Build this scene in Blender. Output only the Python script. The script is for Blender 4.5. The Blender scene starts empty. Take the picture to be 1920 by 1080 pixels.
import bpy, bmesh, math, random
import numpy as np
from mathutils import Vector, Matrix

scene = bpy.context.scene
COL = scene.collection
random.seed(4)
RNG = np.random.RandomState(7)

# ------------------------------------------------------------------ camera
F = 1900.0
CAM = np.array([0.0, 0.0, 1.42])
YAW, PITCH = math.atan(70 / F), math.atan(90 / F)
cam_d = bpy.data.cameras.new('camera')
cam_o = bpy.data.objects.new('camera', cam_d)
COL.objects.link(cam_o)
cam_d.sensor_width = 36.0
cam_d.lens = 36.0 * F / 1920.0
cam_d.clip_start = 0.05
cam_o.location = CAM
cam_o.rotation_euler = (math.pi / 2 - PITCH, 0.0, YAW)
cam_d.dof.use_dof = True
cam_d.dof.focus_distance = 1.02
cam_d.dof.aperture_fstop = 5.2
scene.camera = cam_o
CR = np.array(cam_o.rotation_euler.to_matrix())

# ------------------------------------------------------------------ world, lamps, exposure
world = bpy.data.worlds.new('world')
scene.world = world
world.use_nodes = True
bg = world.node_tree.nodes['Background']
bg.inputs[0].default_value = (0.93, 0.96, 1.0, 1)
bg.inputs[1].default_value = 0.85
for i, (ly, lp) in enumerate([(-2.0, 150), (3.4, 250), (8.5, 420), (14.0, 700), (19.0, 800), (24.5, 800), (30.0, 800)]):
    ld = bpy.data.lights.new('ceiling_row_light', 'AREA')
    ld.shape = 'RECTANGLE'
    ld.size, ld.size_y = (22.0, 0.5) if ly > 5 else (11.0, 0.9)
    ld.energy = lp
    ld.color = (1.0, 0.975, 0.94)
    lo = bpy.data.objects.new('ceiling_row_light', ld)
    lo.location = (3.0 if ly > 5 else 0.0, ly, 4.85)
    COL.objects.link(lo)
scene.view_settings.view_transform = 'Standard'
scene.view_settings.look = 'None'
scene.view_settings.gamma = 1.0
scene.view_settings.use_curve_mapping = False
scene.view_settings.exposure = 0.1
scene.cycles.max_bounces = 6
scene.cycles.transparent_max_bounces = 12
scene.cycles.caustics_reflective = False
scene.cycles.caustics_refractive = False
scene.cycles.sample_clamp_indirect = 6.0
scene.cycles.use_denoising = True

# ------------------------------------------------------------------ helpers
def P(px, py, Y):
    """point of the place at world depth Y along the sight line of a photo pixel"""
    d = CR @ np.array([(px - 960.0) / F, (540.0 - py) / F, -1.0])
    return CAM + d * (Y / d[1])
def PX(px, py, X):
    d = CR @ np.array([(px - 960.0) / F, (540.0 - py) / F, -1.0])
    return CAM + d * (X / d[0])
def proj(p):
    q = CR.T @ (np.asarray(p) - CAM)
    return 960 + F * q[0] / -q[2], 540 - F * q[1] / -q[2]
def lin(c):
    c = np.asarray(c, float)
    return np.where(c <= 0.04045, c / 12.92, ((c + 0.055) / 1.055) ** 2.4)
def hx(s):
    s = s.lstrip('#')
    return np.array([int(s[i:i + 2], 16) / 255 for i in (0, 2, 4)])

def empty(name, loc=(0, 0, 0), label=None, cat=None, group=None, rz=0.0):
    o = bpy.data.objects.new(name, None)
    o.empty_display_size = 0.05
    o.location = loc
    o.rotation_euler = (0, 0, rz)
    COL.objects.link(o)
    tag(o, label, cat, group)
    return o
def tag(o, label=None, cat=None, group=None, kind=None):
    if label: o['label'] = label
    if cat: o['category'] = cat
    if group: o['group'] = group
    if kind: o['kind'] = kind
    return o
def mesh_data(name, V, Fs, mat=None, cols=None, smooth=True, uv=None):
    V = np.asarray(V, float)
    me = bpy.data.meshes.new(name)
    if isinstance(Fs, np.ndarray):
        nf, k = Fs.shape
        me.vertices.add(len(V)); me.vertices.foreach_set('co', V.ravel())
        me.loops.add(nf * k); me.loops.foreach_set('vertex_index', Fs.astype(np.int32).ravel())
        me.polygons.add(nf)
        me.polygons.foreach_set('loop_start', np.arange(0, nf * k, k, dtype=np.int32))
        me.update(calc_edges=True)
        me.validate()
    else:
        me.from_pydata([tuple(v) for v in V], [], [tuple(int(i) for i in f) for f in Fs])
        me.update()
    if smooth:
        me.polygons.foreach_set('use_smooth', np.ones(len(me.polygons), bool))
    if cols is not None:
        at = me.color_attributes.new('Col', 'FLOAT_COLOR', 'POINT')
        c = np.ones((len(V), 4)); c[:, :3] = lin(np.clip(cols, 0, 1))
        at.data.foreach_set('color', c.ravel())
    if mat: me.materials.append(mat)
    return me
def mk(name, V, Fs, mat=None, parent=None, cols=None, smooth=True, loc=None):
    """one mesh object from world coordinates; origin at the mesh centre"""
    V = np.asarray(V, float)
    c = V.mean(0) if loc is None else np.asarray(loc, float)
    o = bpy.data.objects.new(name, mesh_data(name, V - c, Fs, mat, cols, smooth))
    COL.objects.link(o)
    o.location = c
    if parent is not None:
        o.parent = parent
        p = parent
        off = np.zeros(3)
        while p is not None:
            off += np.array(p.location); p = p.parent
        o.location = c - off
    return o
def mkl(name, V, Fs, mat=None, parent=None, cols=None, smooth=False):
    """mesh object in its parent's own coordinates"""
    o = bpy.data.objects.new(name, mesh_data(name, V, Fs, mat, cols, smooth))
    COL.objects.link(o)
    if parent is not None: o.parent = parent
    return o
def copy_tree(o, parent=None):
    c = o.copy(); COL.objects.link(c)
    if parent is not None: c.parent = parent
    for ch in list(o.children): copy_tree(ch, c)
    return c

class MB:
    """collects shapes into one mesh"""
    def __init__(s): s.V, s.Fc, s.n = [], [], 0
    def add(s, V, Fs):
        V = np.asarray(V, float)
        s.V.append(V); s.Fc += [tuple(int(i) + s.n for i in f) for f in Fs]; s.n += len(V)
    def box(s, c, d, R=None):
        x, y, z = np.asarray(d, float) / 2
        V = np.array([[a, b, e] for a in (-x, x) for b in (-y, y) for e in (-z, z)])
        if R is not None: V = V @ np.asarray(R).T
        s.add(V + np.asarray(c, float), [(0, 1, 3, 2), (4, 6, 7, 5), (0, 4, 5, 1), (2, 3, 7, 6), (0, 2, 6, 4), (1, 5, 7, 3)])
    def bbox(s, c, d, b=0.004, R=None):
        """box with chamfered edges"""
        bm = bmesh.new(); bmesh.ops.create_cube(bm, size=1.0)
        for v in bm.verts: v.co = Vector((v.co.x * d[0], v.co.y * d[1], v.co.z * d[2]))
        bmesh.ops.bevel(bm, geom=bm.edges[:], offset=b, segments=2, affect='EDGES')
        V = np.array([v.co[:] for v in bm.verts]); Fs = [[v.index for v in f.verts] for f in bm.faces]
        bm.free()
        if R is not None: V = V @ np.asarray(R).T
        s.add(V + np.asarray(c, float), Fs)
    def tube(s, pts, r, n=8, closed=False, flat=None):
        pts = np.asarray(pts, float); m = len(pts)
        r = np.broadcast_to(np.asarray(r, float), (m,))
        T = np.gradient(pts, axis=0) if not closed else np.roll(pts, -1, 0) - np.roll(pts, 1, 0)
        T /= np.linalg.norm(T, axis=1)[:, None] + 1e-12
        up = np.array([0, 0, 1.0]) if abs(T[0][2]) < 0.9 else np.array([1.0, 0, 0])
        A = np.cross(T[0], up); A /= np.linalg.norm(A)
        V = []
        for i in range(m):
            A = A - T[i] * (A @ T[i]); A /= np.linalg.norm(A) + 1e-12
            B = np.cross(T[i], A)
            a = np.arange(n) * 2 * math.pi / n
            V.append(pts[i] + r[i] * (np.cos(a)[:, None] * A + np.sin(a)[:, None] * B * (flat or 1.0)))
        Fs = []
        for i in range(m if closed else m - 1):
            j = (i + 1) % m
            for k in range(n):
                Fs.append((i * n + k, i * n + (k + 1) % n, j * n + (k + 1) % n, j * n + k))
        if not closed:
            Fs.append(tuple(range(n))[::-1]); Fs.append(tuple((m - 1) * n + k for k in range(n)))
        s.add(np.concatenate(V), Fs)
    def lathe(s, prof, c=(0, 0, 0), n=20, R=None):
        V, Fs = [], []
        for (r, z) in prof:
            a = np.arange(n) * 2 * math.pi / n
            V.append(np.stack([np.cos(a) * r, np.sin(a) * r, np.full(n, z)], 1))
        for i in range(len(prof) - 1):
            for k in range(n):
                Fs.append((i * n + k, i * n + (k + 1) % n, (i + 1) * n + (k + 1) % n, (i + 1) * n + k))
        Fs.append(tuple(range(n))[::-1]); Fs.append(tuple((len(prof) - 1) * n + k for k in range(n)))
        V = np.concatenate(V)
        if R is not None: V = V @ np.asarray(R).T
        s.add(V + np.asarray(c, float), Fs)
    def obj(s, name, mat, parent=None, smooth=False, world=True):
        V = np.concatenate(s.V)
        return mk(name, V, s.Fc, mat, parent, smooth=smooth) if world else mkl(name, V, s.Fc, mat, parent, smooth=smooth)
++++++
◆ **The exercise**
Return, please, the lines of the data from the first through the line containing "CR = np.array(cam_o.rotation_euler.to_matrix())", both kept, exactly as they stand and nothing more.

◆ **Task response**
Build this scene in Blender. Output only the Python script. The script is for Blender 4.5. The Blender scene starts empty. Take the picture to be 1920 by 1080 pixels.
import bpy, bmesh, math, random
import numpy as np
from mathutils import Vector, Matrix

scene = bpy.context.scene
COL = scene.collection
random.seed(4)
RNG = np.random.RandomState(7)

# ------------------------------------------------------------------ camera
F = 1900.0
CAM = np.array([0.0, 0.0, 1.42])
YAW, PITCH = math.atan(70 / F), math.atan(90 / F)
cam_d = bpy.data.cameras.new('camera')
cam_o = bpy.data.objects.new('camera', cam_d)
COL.objects.link(cam_o)
cam_d.sensor_width = 36.0
cam_d.lens = 36.0 * F / 1920.0
cam_d.clip_start = 0.05
cam_o.location = CAM
cam_o.rotation_euler = (math.pi / 2 - PITCH, 0.0, YAW)
cam_d.dof.use_dof = True
cam_d.dof.focus_distance = 1.02
cam_d.dof.aperture_fstop = 5.2
scene.camera = cam_o
CR = np.array(cam_o.rotation_euler.to_matrix())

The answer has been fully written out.